The World is Still Round
A decade ago, globalization was riding high. When Tom Friedman optimistically declared in his 2005 bestseller that “the world is flat”, many wanted to believe a new world was coming that would bring prosperity and low-cost goods to everyone.
It didn’t happen for everyone. And even for those of us who did gain, globalization doesn’t seem like such a great deal these days. Widgets and electronics made in China may still be fairly cheap, but China’s burgeoning demand for oil, metal, and many food items is a key reason why the price of those commodities is booming—and why prices on all kinds of goods in the U.S. are going up. The money we save at Wal-Mart gets pumped back into our gas tanks. Meanwhile, blue-collar jobs continue to be offshored.

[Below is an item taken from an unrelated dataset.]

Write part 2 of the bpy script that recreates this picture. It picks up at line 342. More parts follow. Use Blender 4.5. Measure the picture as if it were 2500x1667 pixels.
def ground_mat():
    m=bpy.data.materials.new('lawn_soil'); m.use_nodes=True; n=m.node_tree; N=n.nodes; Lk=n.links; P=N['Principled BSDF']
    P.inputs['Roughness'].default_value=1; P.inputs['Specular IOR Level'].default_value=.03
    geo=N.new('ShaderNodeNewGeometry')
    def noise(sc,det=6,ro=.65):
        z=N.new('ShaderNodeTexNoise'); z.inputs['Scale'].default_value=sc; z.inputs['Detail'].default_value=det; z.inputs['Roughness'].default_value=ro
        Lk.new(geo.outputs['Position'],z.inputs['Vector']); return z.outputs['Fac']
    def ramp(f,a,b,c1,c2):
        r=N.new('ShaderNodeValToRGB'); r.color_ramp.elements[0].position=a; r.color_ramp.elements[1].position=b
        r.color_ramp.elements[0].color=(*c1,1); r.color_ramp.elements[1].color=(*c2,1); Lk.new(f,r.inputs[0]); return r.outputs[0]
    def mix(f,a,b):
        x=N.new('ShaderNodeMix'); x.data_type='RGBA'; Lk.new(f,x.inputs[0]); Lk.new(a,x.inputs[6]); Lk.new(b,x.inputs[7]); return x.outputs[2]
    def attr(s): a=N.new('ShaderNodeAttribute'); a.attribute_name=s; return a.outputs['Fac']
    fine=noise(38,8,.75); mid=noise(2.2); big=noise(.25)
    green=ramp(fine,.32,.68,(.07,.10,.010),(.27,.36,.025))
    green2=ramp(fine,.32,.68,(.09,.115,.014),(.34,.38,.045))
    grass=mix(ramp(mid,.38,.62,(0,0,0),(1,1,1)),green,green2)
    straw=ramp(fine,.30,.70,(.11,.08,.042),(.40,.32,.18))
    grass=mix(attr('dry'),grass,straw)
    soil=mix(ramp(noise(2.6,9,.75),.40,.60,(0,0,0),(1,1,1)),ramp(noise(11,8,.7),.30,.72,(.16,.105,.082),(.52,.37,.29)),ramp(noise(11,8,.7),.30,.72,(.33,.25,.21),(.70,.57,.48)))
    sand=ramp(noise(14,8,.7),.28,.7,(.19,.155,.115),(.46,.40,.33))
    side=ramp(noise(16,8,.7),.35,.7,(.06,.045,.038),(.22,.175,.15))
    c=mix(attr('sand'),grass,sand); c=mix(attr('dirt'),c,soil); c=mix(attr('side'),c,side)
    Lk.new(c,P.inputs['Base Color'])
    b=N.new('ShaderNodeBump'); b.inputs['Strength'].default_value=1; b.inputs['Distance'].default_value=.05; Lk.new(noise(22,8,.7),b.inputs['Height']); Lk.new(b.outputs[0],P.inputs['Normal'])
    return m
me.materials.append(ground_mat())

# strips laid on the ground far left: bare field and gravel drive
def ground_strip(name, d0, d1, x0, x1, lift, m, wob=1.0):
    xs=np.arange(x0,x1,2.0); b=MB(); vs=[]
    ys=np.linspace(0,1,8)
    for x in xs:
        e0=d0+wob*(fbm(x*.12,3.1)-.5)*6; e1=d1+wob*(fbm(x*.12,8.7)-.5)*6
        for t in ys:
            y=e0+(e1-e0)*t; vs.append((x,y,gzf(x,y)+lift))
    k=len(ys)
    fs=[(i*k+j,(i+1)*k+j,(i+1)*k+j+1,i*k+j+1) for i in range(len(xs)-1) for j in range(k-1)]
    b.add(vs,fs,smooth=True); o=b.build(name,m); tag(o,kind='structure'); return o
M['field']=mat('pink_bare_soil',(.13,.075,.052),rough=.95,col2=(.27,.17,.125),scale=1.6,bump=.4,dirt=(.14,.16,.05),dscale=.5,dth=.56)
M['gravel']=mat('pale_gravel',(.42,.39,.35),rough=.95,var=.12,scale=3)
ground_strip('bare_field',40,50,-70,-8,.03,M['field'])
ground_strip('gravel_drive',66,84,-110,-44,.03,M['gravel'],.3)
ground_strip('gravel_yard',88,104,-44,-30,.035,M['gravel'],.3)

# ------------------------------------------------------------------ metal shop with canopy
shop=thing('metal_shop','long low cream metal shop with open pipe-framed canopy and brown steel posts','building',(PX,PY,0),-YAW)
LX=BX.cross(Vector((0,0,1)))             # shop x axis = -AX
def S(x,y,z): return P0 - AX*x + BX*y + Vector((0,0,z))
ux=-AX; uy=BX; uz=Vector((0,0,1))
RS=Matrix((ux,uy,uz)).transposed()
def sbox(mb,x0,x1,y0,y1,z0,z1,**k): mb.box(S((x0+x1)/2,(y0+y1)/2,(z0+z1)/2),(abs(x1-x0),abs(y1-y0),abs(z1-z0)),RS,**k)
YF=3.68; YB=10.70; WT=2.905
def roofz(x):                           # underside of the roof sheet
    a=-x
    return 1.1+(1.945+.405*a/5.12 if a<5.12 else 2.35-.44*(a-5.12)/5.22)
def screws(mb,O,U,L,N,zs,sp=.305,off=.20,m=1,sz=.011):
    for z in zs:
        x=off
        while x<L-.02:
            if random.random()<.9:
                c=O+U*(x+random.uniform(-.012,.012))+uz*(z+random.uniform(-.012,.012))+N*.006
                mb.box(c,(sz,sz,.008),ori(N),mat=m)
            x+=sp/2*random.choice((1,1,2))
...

No wonder that anti-globalists like Lou Dobbs, once relegated to the sidelines of the worldwide party as a flake and a crab, now look pretty mainstream. People, particularly those who’ve lost their jobs, are demanding “fair trade” barriers of various kinds. And worries over melamine in pet food and lead in toys have made a lot of parents and pet owners wonder whether “free trade” doesn’t come at a steep price after all.
Pro-globalists and flat-worlders seemed to assume that the global economy was rapidly evolving into a massive, self-regulating mechanism that would spread its benefits equally. And everything would be cheap, yet still reasonably well made.
The world is neither simple or static. Demands expand and contract, markets shift, innovation changes various games. And the pressure to control costs and other stressors in this ever-changing world often cause companies and countries to cut corners.
So now many are questioning the benefits of a globalized economy—even many of its once-staunchest defenders.
There’s nothing that can be done about booming global demand, of course. But with the end of cheap oil and cheap food, more and more people in the U.S. are going to question globalization’s benefits, just as people elsewhere in the world have been doing for years.
Personally, I think globalization’s pros still outweigh its cons. But since the cons exist, it’s becoming clear that some kind of new new world order is needed. In short, global regulations.
The trick, of course, to regulate as lightly as possible—to protect the world’s consumers, workers, and environment without strangling needed business innovation.